With regard to your work you have also repeatedly talked about an economy of means.
Kersten Geers:
Of course. Today, in particular, this is especially important in architecture. We need to
be conscious of what we’re doing. What are my intentions? What do I want to express
and how can I do this effectively? I think that our architecture uses a relatively small
vocabulary. Fortunately, we have discovered that this limited vocabulary can produce
great spatial complexity.
How important is function to you in this?
Kersten Geers:
As a responsible architect you design houses that work, that can be used by people.

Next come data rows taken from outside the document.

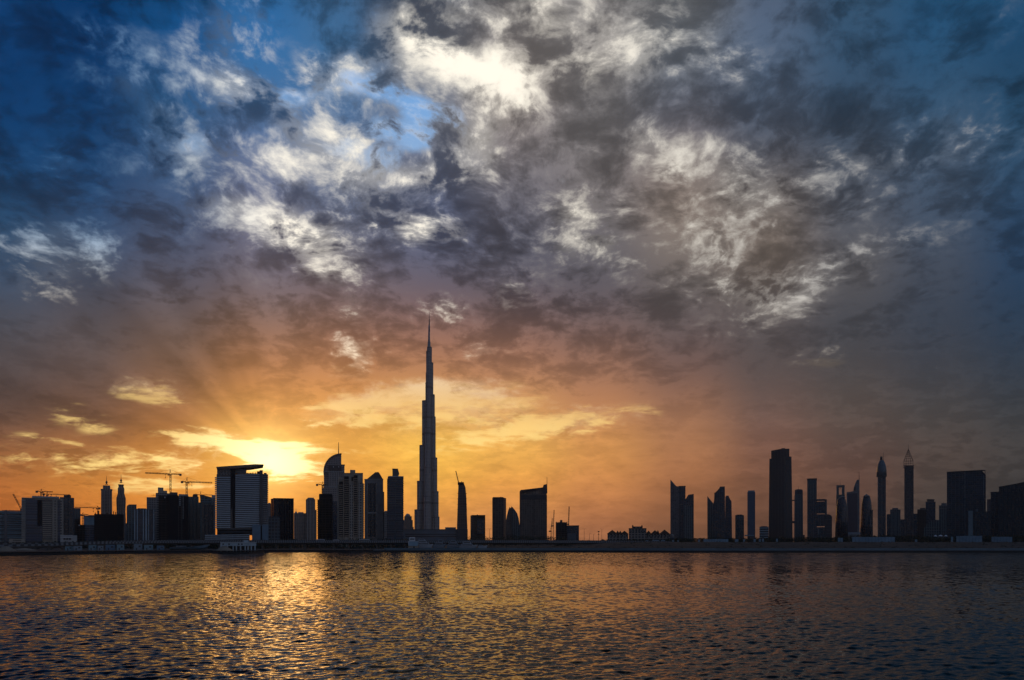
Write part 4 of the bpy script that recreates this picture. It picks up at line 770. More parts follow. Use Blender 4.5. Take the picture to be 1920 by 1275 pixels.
t.box('facade', 1760.6, 1780, 948, None, 0, 30, F_TEALV); t.box('crown', 1765, 1775, 943.4, 948, 4, 20, SLATE); t.bands('cornice', 1760.2, 1780, [947.6, 953], 1.2, -0.9, 1, SLATE); t.mast('mast', 1769, 943.6, 1769, 940.6, 8, 0.9)
t = Thing('glass_block', 'wide blue glass office block with an open corner frame on its roof', 'building', 1812, 1300)
t.prof('facade', [(1775.4, None), (1775.4, 885.4), (1809.4, 883.4), (1809.4, None)], 0, 36, F_NAVY); t.prof('facade', [(1809.4, None), (1809.4, 883.6), (1840.6, 882), (1840.6, 890), (1848.4, 890.6), (1848.4, None)], 1.4, 38, F_DBLUE)
t.prof('roof_edge', [(1775, 884.6), (1841, 881), (1847.6, 881), (1847.6, 882.4), (1841, 882.6), (1775, 886.2)], -1.2, 6, DARK); t.box('frame_post', 1846.4, 1847.6, 882.2, 890.4, 1.6, 3, DARK); t.box('frame_post', 1840.6, 1841.8, 882.2, 890.4, 1.6, 3, DARK)
t.box('rib', 1808.6, 1809.8, 884, None, -0.9, 2, plain('pale_rib', (0.11,0.14,0.16), 0.5)); t.box('rib', 1843.4, 1844.8, 891, None, 0.4, 3, plain('pale_rib', (0.11,0.14,0.16), 0.5)); t.bands('floor_band', 1811, 1840, ar(912, 950, 6), 0.6, 0.6, 2, BLUEG)
t = Thing('office_block', 'low dark block with one pale vertical strip in front of the wide glass block', 'building', 1836, 1180)
t.box('facade', 1824, 1858, 959, None, 0, 28, F_DARKV); t.box('facade', 1810, 1816, 962, None, 1, 24, DARK); t.box('pale_strip', 1815.4, 1824, 957.6, None, -0.8, 22, plain('pale_strip', (0.17,0.22,0.235), 0.6)); t.box('roof_plant', 1829, 1834, 954.4, 959, 6, 14, SLATE)
t = Thing('office_tower', 'black flat-topped tower left of the sloping-roofed block at the right edge', 'building', 1864, 1250)
t.box('facade', 1857.6, 1876, 922.6, None, 0, 30, F_DARKV); t.box('roof_parapet', 1857.2, 1876, 922, 923.4, -0.8, 20, DARK); t.box('side_wing', 1850.6, 1858, 936, 958.8, 8, 24, BRONZE if False else plain('sky_gap_pink', (0.26,0.2,0.18), 0.7))  # pink block is no wing: it stands in for sky between the towers
t = Thing('slab_tower', 'broad black block with a roof rising to the right, at the right edge', 'building', 1910, 1150)
t.prof('facade', [(1873, None), (1873, 913.4), (1905, 907.6), (1935, 901), (1960, 901), (1960, None)], 0, 40, F_DARKV); t.fins('rib', ar(1876, 1918, 7), 0.8, 916, None, -1.0, 0.6, DARK); t.prof('roof_edge', [(1872.6, 913.8), (1872.6, 912.6), (1905, 906.8), (1935, 900.2), (1935, 901.4), (1905, 908)], -1.2, 8, DARK)

# ------------------------------------------------------------------ tower cranes
def crane(label, px, ybase, yjib, xjib, xcounter, yapex, Y, w=2.0, tb=0.42):
    t = Thing('tower_crane', label, 'crane', px, Y, 'tower cranes'); d = 14; cx = t.x(px, d); zj = t.z(yjib, px, d); za = t.z(yapex, px, d)
    z0 = t.z(ybase, px, d) if ybase else -3.0
    bm = bmesh.new(); add_lattice(bm, (cx, d, z0), (cx, d, zj-1.5), w, tb, max(4, int((zj-z0)/w/1.2))); t.part('mast', bm, CRANEY)
    bm = bmesh.new(); e = t.x(xjib, d); s = 1 if e > cx else -1; add_lattice(bm, (cx+s*w*0.6, d, zj), (e, d, zj), w*0.62, tb*0.8, max(6, int(abs(e-cx)/2.2))); jb = t.part('jib', bm, CRANEY)
    bm = bmesh.new(); c = t.x(xcounter, d); add_lattice(bm, (cx-s*w*0.6, d, zj), (c, d, zj), w*0.6, tb*0.8, 5); cj = t.part('counter_jib', bm, CRANEY)
    bm = bmesh.new(); add_box(bm, min(c, c+s*3.2), max(c, c+s*3.2), d-1.1, d+1.1, zj-2.4, zj+0.8); t.part('counterweight', bm, CONC, parent=cj)
    bm = bmesh.new(); add_box(bm, cx-w*0.75, cx+w*0.75, d-w*0.75, d+w*0.75, zj-2.2, zj-0.6); add_box(bm, cx+s*w*0.8, cx+s*w*1.6, d-1.4, d-0.2, zj-2.6, zj-0.7); t.part('cab', bm, STEEL)
    bm = bmesh.new(); add_bar(bm, (cx-w*0.4, d, zj), (cx+s*0.6, d, za), 0.55); add_bar(bm, (cx+w*0.4, d, zj), (cx+s*0.6, d, za), 0.55); af = t.part('apex_frame', bm, CRANEY)
    bm = bmesh.new(); add_bar(bm, (cx+s*0.6, d, za), (cx+(e-cx)*0.55, d, zj+w*0.4), 0.22); add_bar(bm, (cx+s*0.6, d, za), (c+s*2, d, zj+w*0.4), 0.22); t.part('tie_bar', bm, STEEL, parent=af)
    bm = bmesh.new(); h = cx+(e-cx)*0.2; add_box(bm, h-0.9, h+0.9, d-0.7, d+0.7, zj-1.4, zj-0.6); add_bar(bm, (h, d, zj-1.2), (h, d, zj-5.5), 0.3); add_box(bm, h-0.5, h+0.5, d-0.4, d+0.4, zj-6.6, zj-5.4); t.part('trolley', bm, STEEL, parent=jb)
crane('tower crane with its long arm to the left, highest over the black unfinished tower', 319.6, 923, 888.6, 272, 340.5, 880, 1030, 2.4, 0.5)
crane('tower crane with its long arm to the right, left of the striped building', 350, 929, 903.4, 398, 339, 895, 1030, 2.4, 0.5)
crane('small distant crane whose thin arm touches the striped building', 376, 934, 927.6, 398, 362, 921, 1300, 1.6)
crane('higher of the two small cranes above the wide beige apartment block', 77, 931, 921.4, 99, 66.5, 916.6, 1080, 1.8, 0.5)
crane('lower of the two small cranes above the wide beige apartment block, arm to the right', 88, 931, 926.4, 129, 79.5, 922.6, 1090, 1.5, 0.4)
crane('thin crane reaching left from the black netted building', 183.6, 963, 952.2, 140, 188.5, 948.6, 1040, 1.5, 0.4)
crane('tiny crane over the low blue-green block', 155, None, 965, 166, 151, 960.8, 1200, 2.0, 0.5)
crane('crane with a stubby counter arm against the left side of the curved tower', 604.4, 928, 908.6, 612, 592.5, 903, 1075, 1.8, 0.5)
def luffing(label, px, ybase, p, q, Y, w=1.5, tb=0.4):
    t = Thing('luffing_crane', label, 'crane', px, Y, 'luffing cranes'); d = 16
    a = Vector((t.x(p[0], d), d, t.z(p[1], p[0], d))); b = Vector((t.x(q[0], d), d, t.z(q[1], q[0], d))); s = -1 if b.x < a.x else 1
    z0 = t.z(ybase, px, d) if ybase else -3.0
    bm = bmesh.new(); add_lattice(bm, (a.x, d, z0), (a.x, d, a.z), w*1.2, tb, max(3, int((a.z-z0)/2.5))); t.part('mast', bm, CRANEY)
    bm = bmesh.new(); add_lattice(bm, a, b, w, tb, max(6, int((b-a).length/2.0))); t.part('jib', bm, CRANEY)
    bm = bmesh.new(); add_box(bm, a.x-s*4.5, a.x+s*1.0, d-1.2, d+1.2, a.z-2.2, a.z) if s > 0 else add_box(bm, a.x-1.0, a.x+4.5, d-1.2, d+1.2, a.z-2.2, a.z); t.part('counterweight', bm, STEEL)
    bm = bmesh.new(); add_bar(bm, (a.x-s*2.5, d, a.z), (a.x-s*1.2, d, a.z+5), 0.4); add_bar(bm, (a.x-s*1.2, d, a.z+5), a.lerp(b, 0.8), 0.18); t.part('apex_frame', bm, STEEL)
luffing('crane arm leaning up to the left behind the wide beige apartment block', 40, None, (39.4, 954), (24.6, 926), 1100, 1.7, 0.45)
luffing('steep crane arm on top of the slim bulging tower', 860, 905, (859.8, 905), (854.6, 883), 2080, 2.2, 0.7)
luffing('taller of the two upright crane arms left of the ragged dark block', 1037.4, None, (1037.6, 985), (1039, 956), 1250, 1.4, 0.4)
luffing('shorter of the two upright crane arms left of the ragged dark block', 1033.4, None, (1033.4, 995), (1035.6, 971.6), 1280, 1.4, 0.4)
luffing('upright crane arm above the low flat-roofed slate block', 1065.8, 986, (1066, 982), (1067.2, 949.6), 1255, 1.5, 0.5)

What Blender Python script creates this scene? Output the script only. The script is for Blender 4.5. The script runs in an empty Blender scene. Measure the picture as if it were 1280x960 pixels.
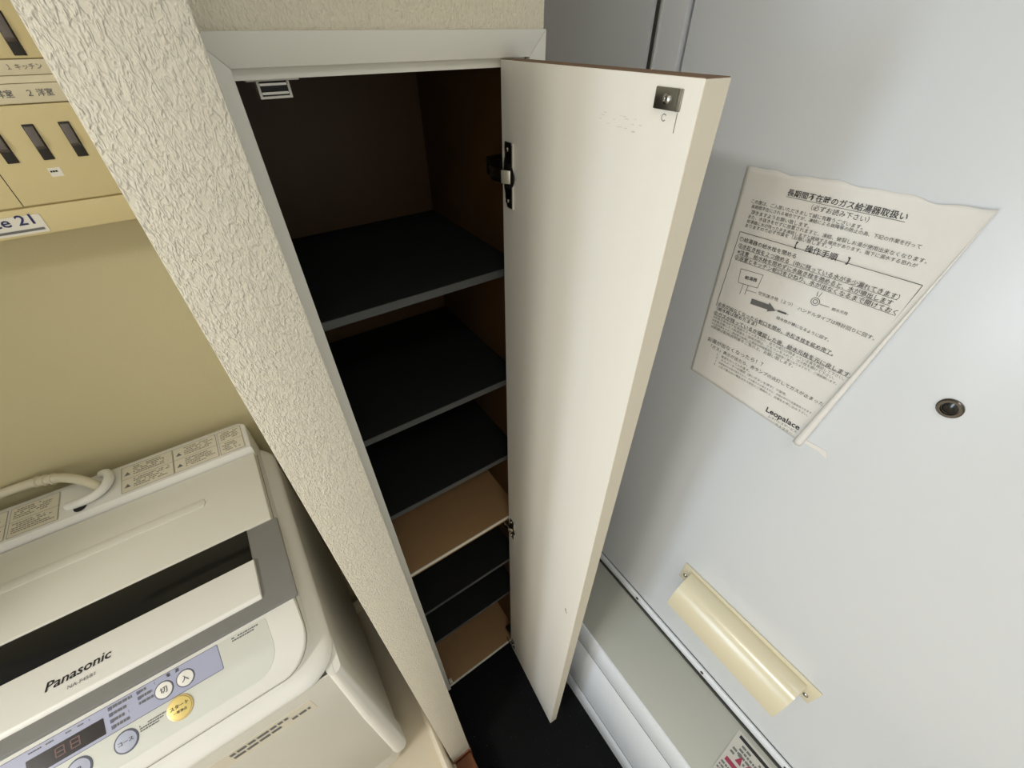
import bpy, bmesh, math, random
from mathutils import Vector, Matrix
random.seed(7)
S = bpy.context.scene
H = 1.62                       # camera height above the entrance floor; all coordinates below are relative to the lens
# ------------------------------------------------------------------ camera
cam_d = bpy.data.cameras.new('camera'); cam = bpy.data.objects.new('camera', cam_d)
S.collection.objects.link(cam); S.camera = cam
cam_d.sensor_width = 36.0; cam_d.lens = 36.0 * 518.1 / 1280.0
cam_d.clip_start = 0.01; cam_d.clip_end = 50
R = math.radians
cam.matrix_world = Matrix.Translation((0, 0, H)) @ Matrix.Rotation(R(-33.88), 4, 'Z') @ Matrix.Rotation(R(49.461), 4, 'X') @ Matrix.Rotation(R(-.365), 4, 'Z')
# ------------------------------------------------------------------ world, daylight, exposure
W = bpy.data.worlds.new('sky'); S.world = W; W.use_nodes = True
W.node_tree.nodes['Background'].inputs[0].default_value = (.80, .88, 1, 1)
W.node_tree.nodes['Background'].inputs[1].default_value = 1.0
def area(name, loc, target, sx, sy, power, col):
    l = bpy.data.lights.new(name, 'AREA'); l.shape = 'RECTANGLE'; l.size = sx; l.size_y = sy; l.energy = power; l.color = col
    o = bpy.data.objects.new(name, l); S.collection.objects.link(o)
    o.location = (loc[0], loc[1], loc[2] + H)
    d = Vector(target) - Vector(loc)
    o.rotation_euler = d.to_track_quat('-Z', 'Y').to_euler()
    return o
area('window_daylight', (-4.32, .03, -.64), (0, .03, -.64), .66, 1.62, 37, (.76, .88, 1.0))
area('ceiling_lamp_light', (-1.5, -.25, .66), (-1.5, -.25, -1), .30, .30, 19.5, (1.0, .965, .915))
area('entrance_fill_light', (-.05, -.45, .66), (-.05, -.45, -1), .20, .20, 1.9, (.97, .98, 1.0))  # added fill, lifts the shadow on the entrance door
V = S.view_settings
S.display_settings.display_device = 'sRGB'
V.view_transform = 'Standard'; V.look = 'None'; V.gamma = 1; V.exposure = 0.07; V.use_curve_mapping = False

# ------------------------------------------------------------------ materials
def lin(c):
    return tuple(((v/255)/12.92 if v/255 <= .04045 else ((v/255+.055)/1.055)**2.4) for v in c)
MATS = {}
def mat(name, rgb, rough=.5, metal=0, spec=.5, noise=0, nscale=40, bump=0, bscale=200, coat=0, aniso=(1, 1, 1), emit=0, detail=3):
    m = bpy.data.materials.new(name); m.use_nodes = True; nt = m.node_tree; b = nt.nodes['Principled BSDF']
    c = (*lin(rgb), 1)
    b.inputs['Base Color'].default_value = c; b.inputs['Roughness'].default_value = rough; b.inputs['Metallic'].default_value = metal
    b.inputs['Specular IOR Level'].default_value = spec; b.inputs['Coat Weight'].default_value = coat
    if emit:
        b.inputs['Emission Color'].default_value = c; b.inputs['Emission Strength'].default_value = emit
    if noise or bump:
        tc = nt.nodes.new('ShaderNodeTexCoord'); mp = nt.nodes.new('ShaderNodeMapping'); mp.inputs['Scale'].default_value = aniso
        nt.links.new(tc.outputs['Object'], mp.inputs[0])
    if noise:
        n = nt.nodes.new('ShaderNodeTexNoise'); n.inputs['Scale'].default_value = nscale; n.inputs['Detail'].default_value = detail
        nt.links.new(mp.outputs[0], n.inputs['Vector'])
        r = nt.nodes.new('ShaderNodeMix'); r.data_type = 'RGBA'
        r.inputs[6].default_value = tuple(v*(1-noise) for v in c[:3]) + (1,); r.inputs[7].default_value = tuple(min(1, v*(1+noise)) for v in c[:3]) + (1,)
        nt.links.new(n.outputs[0], r.inputs[0]); nt.links.new(r.outputs[2], b.inputs['Base Color'])
    if bump:
        n = nt.nodes.new('ShaderNodeTexNoise'); n.inputs['Scale'].default_value = bscale; n.inputs['Detail'].default_value = 2
        nt.links.new(mp.outputs[0], n.inputs['Vector'])
        bp = nt.nodes.new('ShaderNodeBump'); bp.inputs['Strength'].default_value = bump; bp.inputs['Distance'].default_value = .002
        nt.links.new(n.outputs[0], bp.inputs['Height']); nt.links.new(bp.outputs[0], b.inputs['Normal'])
    MATS[name] = m
    return m
def wallpaper(name, rgb, dist, strength=1.0, scale=1.0):
    """embossed vinyl wallpaper: short vertical worm-like ridges"""
    m = mat(name, rgb, rough=.55, spec=.35); nt = m.node_tree; b = nt.nodes['Principled BSDF']
    tc = nt.nodes.new('ShaderNodeTexCoord'); mp = nt.nodes.new('ShaderNodeMapping'); mp.inputs['Scale'].default_value = (1, 1, .48)
    nt.links.new(tc.outputs['Object'], mp.inputs[0])
    def M(op, a, b_=None, c_=None):
        n = nt.nodes.new('ShaderNodeMath'); n.operation = op
        for k, v in enumerate((a, b_, c_)):
            if v is None: continue
            if isinstance(v, (int, float)): n.inputs[k].default_value = v
            else: nt.links.new(v, n.inputs[k])
        return n.outputs[0]
    def N(sc, det, dis=0):
        n = nt.nodes.new('ShaderNodeTexNoise'); n.inputs['Scale'].default_value = sc*scale; n.inputs['Detail'].default_value = det; n.inputs['Distortion'].default_value = dis
        nt.links.new(mp.outputs[0], n.inputs['Vector']); return n.outputs['Fac']
    a_ = N(420, 1.0, .4); b2 = N(620, 1.5, .3); fine = N(1700, 2)
    ridge = M('SUBTRACT', 1, M('MINIMUM', M('MULTIPLY', M('ABSOLUTE', M('SUBTRACT', a_, .5)), 8.0), 1))
    blob = M('SMOOTH_MAX', M('MULTIPLY', M('SUBTRACT', b2, .47), 4.0), 0, .2)
    ad2 = nt.nodes.new('ShaderNodeMath'); ad2.operation = 'MULTIPLY_ADD'; ad2.inputs[1].default_value = .30
    nt.links.new(fine, ad2.inputs[0]); nt.links.new(M('ADD', M('MULTIPLY', ridge, .55), blob), ad2.inputs[2])
    bp = nt.nodes.new('ShaderNodeBump'); bp.inputs['Strength'].default_value = strength; bp.inputs['Distance'].default_value = dist
    nt.links.new(ad2.outputs[0], bp.inputs['Height']); nt.links.new(bp.outputs[0], b.inputs['Normal'])
    return m
wallpaper('paper_near', (220, 213, 196), .00065, .9, 1.0)
wallpaper('paper_wall', (226, 217, 194), .0006, .8, 1.0)
mat('room_wall', (242, 242, 240), rough=.7, bump=.1, bscale=300)
mat('alcove_wall', (212, 201, 160), rough=.7, bump=.15, bscale=300)
mat('white_trim', (222, 220, 208), rough=.45)
mat('door_white', (238, 235, 227), rough=.38, noise=.02, nscale=60, aniso=(1, 1, .05))
mat('door_edge', (220, 211, 192), rough=.5)
mat('raw_wood_edge', (118, 92, 66), rough=.8, noise=.2, nscale=300)
mat('brown_board', (72, 47, 20), rough=.55, noise=.12, nscale=30, aniso=(1, 1, .15))
mat('brown_top', (158, 124, 86), rough=.5, noise=.08, nscale=60)
mat('shelf_black', (18, 19, 19), rough=.8, spec=.3, noise=.15, nscale=300)
mat('shelf_edge', (62, 64, 64), rough=.5)
mat('edge_white', (226, 222, 210), rough=.4)
mat('chrome', (190, 188, 182), rough=.22, metal=1)
mat('dark_metal', (96, 92, 84), rough=.3, metal=1)
mat('steel_plate', (168, 166, 156), rough=.33, metal=1, noise=.1, nscale=400)
mat('black_hole', (12, 12, 12), rough=.6)
mat('plastic_white', (214, 210, 198), rough=.4)
mat('entrance_white', (222, 226, 231), rough=.27, spec=.5, bump=.02, bscale=12)
mat('frame_grey', (222, 225, 230), rough=.35)
mat('frame_shadow', (60, 60, 56), rough=.6)
mat('aluminium', (216, 218, 220), rough=.25, metal=.6)
mat('grey_top', (176, 178, 170), rough=.5)
mat('box_white', (240, 245, 252), rough=.35)
mat('cream_plastic', (228, 220, 192), rough=.22, spec=.6)
mat('paper', (236, 234, 229), rough=.7, noise=.02, nscale=60)
mat('ink', (38, 38, 40), rough=.8)
mat('paper_ink', (60, 60, 62), rough=.8)
mat('sticker_ink', (150, 144, 128), rough=.8)
mat('seam_line', (150, 144, 128), rough=.7)
mat('ink_grey', (112, 112, 112), rough=.8)
mat('print_pale', (196, 194, 188), rough=.8)
fm = mat('floor_black', (12, 13, 15), rough=.85, spec=.2, bump=.3, bscale=600)
_nt = fm.node_tree; _tc = _nt.nodes.new('ShaderNodeTexCoord'); _n = _nt.nodes.new('ShaderNodeTexNoise'); _n.inputs['Scale'].default_value = 240; _n.inputs['Detail'].default_value = 2
_r = _nt.nodes.new('ShaderNodeValToRGB'); _r.color_ramp.elements[0].position = .70; _r.color_ramp.elements[0].color = (*lin((12, 13, 15)), 1); _r.color_ramp.elements[1].position = .76; _r.color_ramp.elements[1].color = (*lin((92, 92, 92)), 1)
_nt.links.new(_tc.outputs['Object'], _n.inputs['Vector']); _nt.links.new(_n.outputs['Fac'], _r.inputs[0]); _nt.links.new(_r.outputs[0], _nt.nodes['Principled BSDF'].inputs['Base Color'])
mat('hall_wood', (206, 184, 152), rough=.35, noise=.15, nscale=40, aniso=(.1, 1, 1))
mat('base_brown', (122, 76, 50), rough=.45, noise=.15, nscale=60, aniso=(1, 1, .2))
mat('washer_body', (238, 237, 231), rough=.35, spec=.5)
mat('washer_lid', (226, 224, 213), rough=.42)
mat('washer_lip', (242, 241, 236), rough=.35)
mat('washer_grey', (134, 134, 132), rough=.45)
mat('washer_glass', (13, 16, 22), rough=.12, spec=.45)
mat('washer_panel', (222, 224, 216), rough=.35)
mat('blue_strip', (168, 172, 198), rough=.4)
mat('blue_line', (92, 94, 112), rough=.5)
mat('blue_button', (176, 182, 202), rough=.35)
mat('gold_button', (230, 208, 132), rough=.3, metal=.3)
mat('gold_rim', (214, 190, 130), rough=.3, metal=.3)
mat('white_button', (238, 236, 230), rough=.35)
mat('display', (26, 18, 20), rough=.2)
mat('display_red', (96, 54, 50), rough=.4)
mat('sticker_pale', (224, 218, 200), rough=.6)
mat('pan_plastic', (228, 216, 192), rough=.35)
mat('hose_white', (224, 216, 192), rough=.45)
mat('breaker_cream', (220, 204, 154), rough=.4)
mat('breaker_strip', (224, 214, 184), rough=.5)
mat('breaker_slot', (30, 27, 22), rough=.6)
mat('toggle_grey', (98, 90, 86), rough=.5)
mat('label_white', (232, 228, 216), rough=.6)
mat('label_blue', (44, 48, 100), rough=.7)
mat('red_print', (150, 52, 78), rough=.7)
mat('ceiling_white', (240, 238, 232), rough=.8)
mat('lamp_glow', (255, 240, 214), rough=.6, emit=1.5)
mat('scuff', (212, 201, 182), rough=.7)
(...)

But many buildings’ qualities are often those very things that do not directly serve
any particular purpose. There is a difference between how things are designed and
what they are designed for. And it can be this very discrepancy that makes them
fascinating. I think that in our architecture we are looking for exactly this kind of
contradiction. We certainly aren’t functionalists. I believe that those diehard modernists
have really got us into trouble. It isn’t important to allocate a single function to
rooms.
And so is that the secret of how your architecture can seem both precise and, at the same time, ambivalent?
Kersten Geers:
That is not a contradiction because we are not interested in perfection. The idea of
designing a perfect building is, in itself, absurd. To do this you would have to ignore
the whole context. There are always gaps, transitional spaces, spaces in between.
Perfection is doomed to failure. Otherwise, an entire perfect universe would have to
be created. And even this would probably be uninteresting.